Output every line of the material exactly, omitting images.

------ Source data

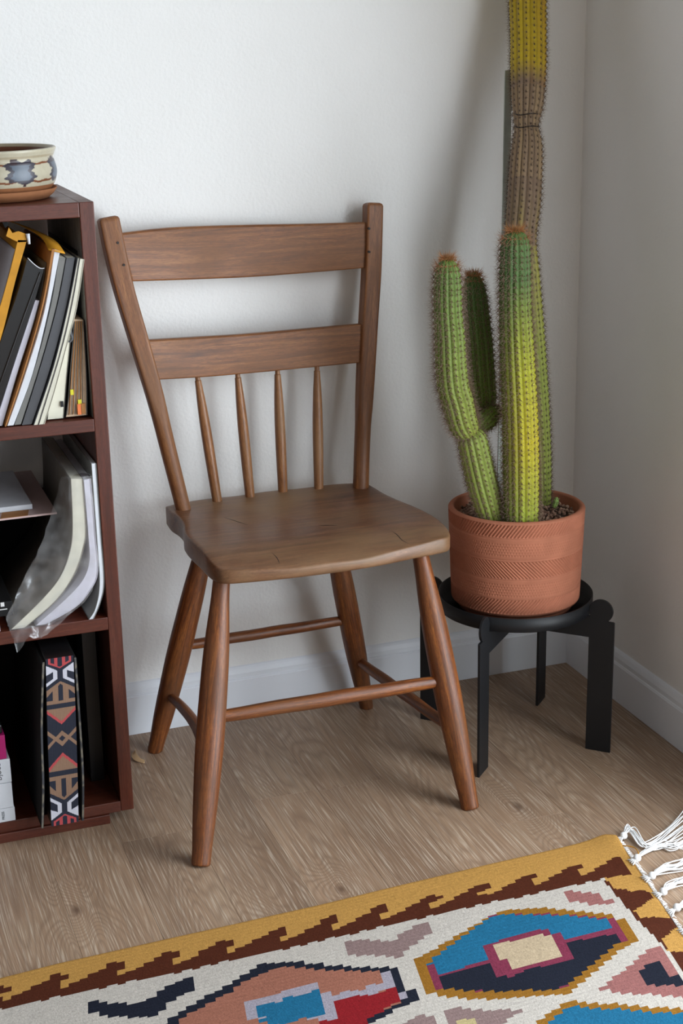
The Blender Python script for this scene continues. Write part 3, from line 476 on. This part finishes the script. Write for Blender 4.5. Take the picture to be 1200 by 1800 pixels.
text('DJOUD', .009, M['ink'], t, (-1.0655, -.2853, .100), (math.pi / 2, -math.pi / 2, 0))
t = thing('hardback', 'white hardback lettered PRESS at the bottom of the small stack', 'book', (-1.12, -.2, Z4), 'white hardbacks in the bottom stack')
MB().box((-1.22, -.285, .0325), (-1.0510, -.11, .0540)).build('spine_base', M['paper'], t, bevel=.0006); MB().box((-1.22, -.285, .0542), (-1.0520, -.11, .0938)).build('page_block', M['paper'], t, bevel=.001)
text('PRESS', .0052, M['ink'], t, (-1.0665, -.2853, .0365), (math.pi / 2, -math.pi / 2, 0))
# ================================================================ BOWL ON SAUCER
bc0 = (-.990, -.180, ZT)
sa = MB().lathe([(.0, .001), (.066, .0), (.072, .001), (.079, .007), (.0835, .0135), (.0825, .0145), (.080, .0125), (.070, .006), (.0, .005)], bc0, 72).build('saucer', M['clay'], loc=bc0)
tag(sa, 'flat unglazed clay saucer under the glazed bowl on the bookcase', 'saucer')
prof = smooth_path([(.060, 0, .0062), (.072, 0, .008), (.0765, 0, .014), (.0815, 0, .022), (.0845, 0, .032), (.0845, 0, .040), (.0820, 0, .050), (.0805, 0, .054), (.0825, 0, .060), (.0850, 0, .0655), (.0845, 0, .068), (.0815, 0, .0675), (.0790, 0, .060), (.0790, 0, .040), (.074, 0, .018), (.050, 0, .012), (.001, 0, .011)], 12)
m = MB(); m.lathe([(p.x, p.z) for p in prof], bc0, 360)
cols = []
for i, p in enumerate(prof):
    for k in range(360):
        a = 2 * math.pi * k / 360; z = p.z; inside = i > 132
        cr = lin('ada691')
        wob = .0008 * math.sin(a * 9) + .0006 * math.sin(a * 23 + 1)
        if inside: c = lin('6b3d25') if z < .064 else lin('a89c82')
        elif z < .0205: c = lin('8f5f40')
        else:
            c = cr
            if abs(z - .0275 - wob) < .0014 or abs(z - .0505 - wob) < .0012: c = lin('6e3f24')
            if .0015 > abs(z - .0585): c = lin('9b9078')
            ph = ((math.degrees(a) + 72 + 25.71 + 360) % 51.43) - 25.71        # seven blotches
            wz = 13.5 + 2.4 * math.sin(z * 420) + 1.1 * math.sin(z * 1150 + 1)
            if .0255 + .002 * math.sin(a * 17) < z < .0525 + .0035 * math.sin(a * 13) ** 2 and abs(ph) < wz: c = lin('2f2b36') if (abs(ph) > wz * .62 or z < .029 or z > .049) else lin('4a5563')
            if abs(ph + 6) < 3.2 and .050 < z < .057: c = lin('33242a')
            if abs(ph - 3) < 1.8 and .021 < z < .026: c = lin('33242a')
            
        cols.append((*c, 1))
bo = m.build('bowl', M['vglaze'], loc=bc0, colors=cols); tag(bo, 'cream stoneware bowl with blue-black brush blotches and brown bands on the bookcase', 'bowl')
# ================================================================ CHAIR
ch = thing('side_chair', 'old brown wooden chair with plank seat, two curved back rails and four spindles', 'chair', (-.606, -.22, 0))
# seat: plan outline, saddled top, rolled front
OUT = [(-.751, -.056), (-.725, -.0455), (-.674, -.044), (-.603, -.042), (-.549, -.042), (-.487, -.045), (-.436, -.051), (-.413, -.062), (-.408, -.09), (-.406, -.125), (-.398, -.165), (-.386, -.205), (-.377, -.25), (-.3755, -.290), (-.379, -.325), (-.390, -.350), (-.415, -.358), (-.45, -.364), (-.5, -.375), (-.546, -.380), (-.60, -.380), (-.64, -.378), (-.677, -.374), (-.715, -.368), (-.737, -.362), (-.748, -.350), (-.753, -.32), (-.7545, -.28), (-.7575, -.23), (-.7565, -.195), (-.7480, -.155), (-.7475, -.120), (-.752, -.09)]
ol = smooth_path([(x, y, 0) for x, y in OUT + [OUT[0]]], 5)[:-1]; cx, cy = -.57, -.20
def ztop(x, y):
    z = .4125
    if y < -.27: z -= .014 * min(1, ((-.27 - y) / .11)) ** 2
    z -= .0055 * math.exp(-((x + .57) / .13) ** 2 - ((y + .19) / .07) ** 2)
    z -= .004 * max(0, (x + .42) / .045) ** 2 if x > -.42 else 0
    return z + .0006 * math.sin(x * 60 + y * 35)
def zbot(x, y): return .3790 + (.003 * max(0, (-.33 - y) / .05) if y < -.33 else 0)
m = MB(); n = len(ol); rings = []
def ring(f, zf, inset=0):
    r = []
    for p in ol:
        d = Vector((p.x - cx, p.y - cy, 0)); q = Vector((cx, cy, 0)) + d * f - d.normalized() * inset; z = zf(q.x, q.y)
        r.append(m.addv((q.x, q.y, z), (q.y * .9 + 3, z, q.x)))
    rings.append(r)
for f in (.001, .2, .4, .55, .7, .8, .88, .94): ring(f, ztop)
ring(1, lambda x, y: ztop(x, y) - .0002, .0035); ring(1, lambda x, y: ztop(x, y) - .001, .0012); ring(1, lambda x, y: ztop(x, y) - .0030, .0)
ring(1, lambda x, y: zbot(x, y) + .004, .0); ring(1, lambda x, y: zbot(x, y) + .001, .0015); ring(1, zbot, .004); ring(.5, zbot); ring(.001, zbot)
for a, b in zip(rings[:-1], rings[1:]):
    for k in range(n): m.face((a[k], a[(k + 1) % n], b[(k + 1) % n], b[k]))
seat = m.build('seat', M['seat'], ch)
for pts in ([(-.470, -.296), (-.463, -.320), (-.462, -.345), (-.452, -.362)], [(-.662, -.318), (-.657, -.345), (-.660, -.371)], [(-.690, -.125), (-.668, -.165), (-.650, -.20)], [(-.56, -.235), (-.545, -.245), (-.528, -.252)]):
    m = MB(); P = smooth_path([(x, y, ztop(x, y) - .0006) for x, y in pts], 4); m.tube(P, [.0002 + .0008 * math.sin(math.pi * (i + .5) / len(P)) for i in range(len(P))], 6); m.build('crack', M['nail'], seat)
def sq(t, a, lo=.25):       # section: squarish at the top, round at the foot
    k = max(0, min(1, (t - lo) / .35)); c, s_ = abs(math.cos(a)), abs(math.sin(a)); p = 2 + 11 * k
    return 1.0 / ((c ** p + s_ ** p) ** (1 / p)) * (1 - .06 * k)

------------

Exercise response
The Blender Python script for this scene continues. Write part 3, from line 476 on. This part finishes the script. Write for Blender 4.5. Take the picture to be 1200 by 1800 pixels.
text('DJOUD', .009, M['ink'], t, (-1.0655, -.2853, .100), (math.pi / 2, -math.pi / 2, 0))
t = thing('hardback', 'white hardback lettered PRESS at the bottom of the small stack', 'book', (-1.12, -.2, Z4), 'white hardbacks in the bottom stack')
MB().box((-1.22, -.285, .0325), (-1.0510, -.11, .0540)).build('spine_base', M['paper'], t, bevel=.0006); MB().box((-1.22, -.285, .0542), (-1.0520, -.11, .0938)).build('page_block', M['paper'], t, bevel=.001)
text('PRESS', .0052, M['ink'], t, (-1.0665, -.2853, .0365), (math.pi / 2, -math.pi / 2, 0))
# ================================================================ BOWL ON SAUCER
bc0 = (-.990, -.180, ZT)
sa = MB().lathe([(.0, .001), (.066, .0), (.072, .001), (.079, .007), (.0835, .0135), (.0825, .0145), (.080, .0125), (.070, .006), (.0, .005)], bc0, 72).build('saucer', M['clay'], loc=bc0)
tag(sa, 'flat unglazed clay saucer under the glazed bowl on the bookcase', 'saucer')
prof = smooth_path([(.060, 0, .0062), (.072, 0, .008), (.0765, 0, .014), (.0815, 0, .022), (.0845, 0, .032), (.0845, 0, .040), (.0820, 0, .050), (.0805, 0, .054), (.0825, 0, .060), (.0850, 0, .0655), (.0845, 0, .068), (.0815, 0, .0675), (.0790, 0, .060), (.0790, 0, .040), (.074, 0, .018), (.050, 0, .012), (.001, 0, .011)], 12)
m = MB(); m.lathe([(p.x, p.z) for p in prof], bc0, 360)
cols = []
for i, p in enumerate(prof):
    for k in range(360):
        a = 2 * math.pi * k / 360; z = p.z; inside = i > 132
        cr = lin('ada691')
        wob = .0008 * math.sin(a * 9) + .0006 * math.sin(a * 23 + 1)
        if inside: c = lin('6b3d25') if z < .064 else lin('a89c82')
        elif z < .0205: c = lin('8f5f40')
        else:
            c = cr
            if abs(z - .0275 - wob) < .0014 or abs(z - .0505 - wob) < .0012: c = lin('6e3f24')
            if .0015 > abs(z - .0585): c = lin('9b9078')
            ph = ((math.degrees(a) + 72 + 25.71 + 360) % 51.43) - 25.71        # seven blotches
            wz = 13.5 + 2.4 * math.sin(z * 420) + 1.1 * math.sin(z * 1150 + 1)
            if .0255 + .002 * math.sin(a * 17) < z < .0525 + .0035 * math.sin(a * 13) ** 2 and abs(ph) < wz: c = lin('2f2b36') if (abs(ph) > wz * .62 or z < .029 or z > .049) else lin('4a5563')
            if abs(ph + 6) < 3.2 and .050 < z < .057: c = lin('33242a')
            if abs(ph - 3) < 1.8 and .021 < z < .026: c = lin('33242a')
            
        cols.append((*c, 1))
bo = m.build('bowl', M['vglaze'], loc=bc0, colors=cols); tag(bo, 'cream stoneware bowl with blue-black brush blotches and brown bands on the bookcase', 'bowl')
# ================================================================ CHAIR
ch = thing('side_chair', 'old brown wooden chair with plank seat, two curved back rails and four spindles', 'chair', (-.606, -.22, 0))
# seat: plan outline, saddled top, rolled front
OUT = [(-.751, -.056), (-.725, -.0455), (-.674, -.044), (-.603, -.042), (-.549, -.042), (-.487, -.045), (-.436, -.051), (-.413, -.062), (-.408, -.09), (-.406, -.125), (-.398, -.165), (-.386, -.205), (-.377, -.25), (-.3755, -.290), (-.379, -.325), (-.390, -.350), (-.415, -.358), (-.45, -.364), (-.5, -.375), (-.546, -.380), (-.60, -.380), (-.64, -.378), (-.677, -.374), (-.715, -.368), (-.737, -.362), (-.748, -.350), (-.753, -.32), (-.7545, -.28), (-.7575, -.23), (-.7565, -.195), (-.7480, -.155), (-.7475, -.120), (-.752, -.09)]
ol = smooth_path([(x, y, 0) for x, y in OUT + [OUT[0]]], 5)[:-1]; cx, cy = -.57, -.20
def ztop(x, y):
    z = .4125
    if y < -.27: z -= .014 * min(1, ((-.27 - y) / .11)) ** 2
    z -= .0055 * math.exp(-((x + .57) / .13) ** 2 - ((y + .19) / .07) ** 2)
    z -= .004 * max(0, (x + .42) / .045) ** 2 if x > -.42 else 0
    return z + .0006 * math.sin(x * 60 + y * 35)
def zbot(x, y): return .3790 + (.003 * max(0, (-.33 - y) / .05) if y < -.33 else 0)
m = MB(); n = len(ol); rings = []
def ring(f, zf, inset=0):
    r = []
    for p in ol:
        d = Vector((p.x - cx, p.y - cy, 0)); q = Vector((cx, cy, 0)) + d * f - d.normalized() * inset; z = zf(q.x, q.y)
        r.append(m.addv((q.x, q.y, z), (q.y * .9 + 3, z, q.x)))
    rings.append(r)
for f in (.001, .2, .4, .55, .7, .8, .88, .94): ring(f, ztop)
ring(1, lambda x, y: ztop(x, y) - .0002, .0035); ring(1, lambda x, y: ztop(x, y) - .001, .0012); ring(1, lambda x, y: ztop(x, y) - .0030, .0)
ring(1, lambda x, y: zbot(x, y) + .004, .0); ring(1, lambda x, y: zbot(x, y) + .001, .0015); ring(1, zbot, .004); ring(.5, zbot); ring(.001, zbot)
for a, b in zip(rings[:-1], rings[1:]):
    for k in range(n): m.face((a[k], a[(k + 1) % n], b[(k + 1) % n], b[k]))
seat = m.build('seat', M['seat'], ch)
for pts in ([(-.470, -.296), (-.463, -.320), (-.462, -.345), (-.452, -.362)], [(-.662, -.318), (-.657, -.345), (-.660, -.371)], [(-.690, -.125), (-.668, -.165), (-.650, -.20)], [(-.56, -.235), (-.545, -.245), (-.528, -.252)]):
    m = MB(); P = smooth_path([(x, y, ztop(x, y) - .0006) for x, y in pts], 4); m.tube(P, [.0002 + .0008 * math.sin(math.pi * (i + .5) / len(P)) for i in range(len(P))], 6); m.build('crack', M['nail'], seat)
def sq(t, a, lo=.25):       # section: squarish at the top, round at the foot
    k = max(0, min(1, (t - lo) / .35)); c, s_ = abs(math.cos(a)), abs(math.sin(a)); p = 2 + 11 * k
    return 1.0 / ((c ** p + s_ ** p) ** (1 / p)) * (1 - .06 * k)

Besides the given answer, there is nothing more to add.